L'histoire de la famille Lemlyn est liée pour beaucoup à la ferme de la rue des châteaux (Ferme du Petit Pihot).
L'exploitation avait été reprise par notre Jean peu avant-guerre à la famille Chaineux (v.1938). Il avait épousé Marguerite Ancion(1) et eurent trois enfants : Joseph(2), Corneille et Maria.
Ce couple était la bonté même. Mes plus beaux souvenirs remontent à la dure période de la guerre 1940/45 quand nous allions notamment chercher du lait. Les vaches étaient regroupées dans une prairie plus petite prévue pour la traite (en wallon : « el' moudrêye »). Pendant que nous attendions, notre cruche à la main, Jean disait: « Ouvrez la bouche ! » et d'un trayon du pis, il envoyait un jet de bon lait tiède. Quel régal ! C'était la guerre. Une fois, maman Poldine est arrivée trop tard. Jean a pris la cruche de maman, a puisé dans la grande casserole remplie de lait qui cuisait sur la cuisinière pour que nous ayons du lait pour souper.
En juin 1943, le dimanche à la grand-messe de 10 heures, monsieur le curé Knubben dit à peu près ceci: « Mardi prochain, nous aurons la visite des occupants pour venir chercher une des deux cloches. C'est à contrecoeur que je dois m'incliner. C'est une réquisition ! »
Le mardi matin, les occupants arrivèrent mais monsieur le curé était absent. Le chef allemand, furieux, dit à tous ceux qui étaient présent dont Jean Lemlyn, que si le curé était toujours absent quand il reviendrait, il ferait sauter la tour pour prendre cette cloche.
Pour apaiser la colère du chef, notre bon Jean lui proposa ainsi qu'à ses hommes de venir dîner à la ferme, ayant cueilli de bonnes cerises et ainsi, la semaine suivante, ils pourraient emporter la cloche. Ce qui fût fait.

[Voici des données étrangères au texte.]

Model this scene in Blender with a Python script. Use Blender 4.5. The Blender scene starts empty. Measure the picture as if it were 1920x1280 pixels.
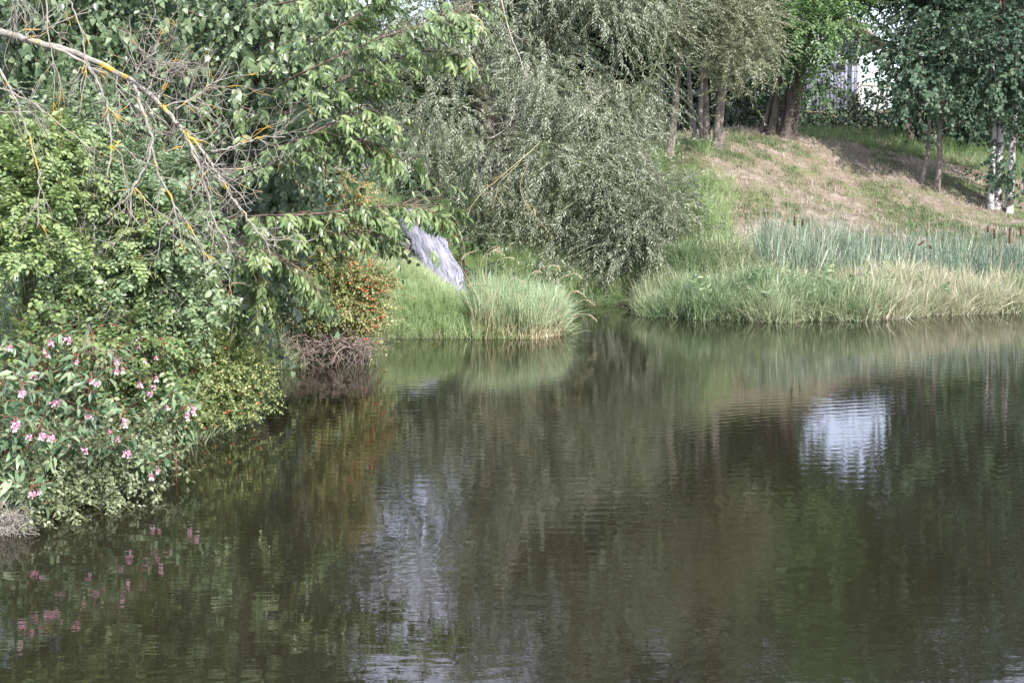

Il faut savoir qu'à l'époque, le dépôt d'armes pour la résistance se trouvait dans la petite maisonnette à côté du potager, à quelques pas de la ferme Lemlyn. Certes l'accès n'y était guère aisé. Après le fossé, près de la cour d'entrée et avant de passer la grande porte cochère, il fallait contourner le tas de fumier, éviter le troupeau d'oies du Japon qui vous courraient après (gare aux mollets) et passer ensuite par l'étable des vaches jouxtant l'habitation familiale. Personne ne peut imaginer la frayeur ressentie par sa famille quand notre homme à la tête de la troupe allemande entra dans la cour.
Quelques jours plus tard, comme promis, ils revinrent et prirent la petite cloche(3). Les enfants des écoles et les habitants assistèrent à son départ.
A la ferme Lemlyn, tous les jours à midi, pour dîner, ils étaient 12 ou 13 personnes à table. Il y avait outre Jean, Marguerite et leurs trois enfants, le domestique à demeure (Joseph Kucharczyk(4), dit le Polonais), Maria Stefaniak(5), son mari Jean Haep (des cantons de l'Est) et leurs deux enfants. Il y avait également une petite fille travaillant la journée de même que Jeanne Frédérique, épouse de Jean Maréchal, sans oublier des résistants de passage dont Pierre Kenjen qui étaient toujours les bienvenus.
Jean et son épouse n'ont survécu que peu de temps après la fin de la guerre, car combien de nuits Marguerite a-t-elle passées à sa fenêtre, tant elle avait peur ? Dieu seul le sait !
(2) Il continuera l'exploitation de la ferme à la suite de son père.
(3) Cette cloche sera récupérée à la fin de la guerre (voir photo). Revenue fêlée, elle sera un peu plus tard re-fondue puis rebâptisée Amélie (1968).
(4) Joseph Kucharczyk (dit Joseph le Polonais) était domestique où valet de ferme et y logeait. Il s'est marié par après, a exploité la ferme de Marie Colin-Horyon, rue des Dragons et eut deux fils.
(5) Les époux Jean Haep et Maria Stefaniak (Polonaise et reconnue comme résistante) et leurs deux enfants habitaient rue des Dragons. Un de leur fils revint travailler chez les Lemlyn plus tard.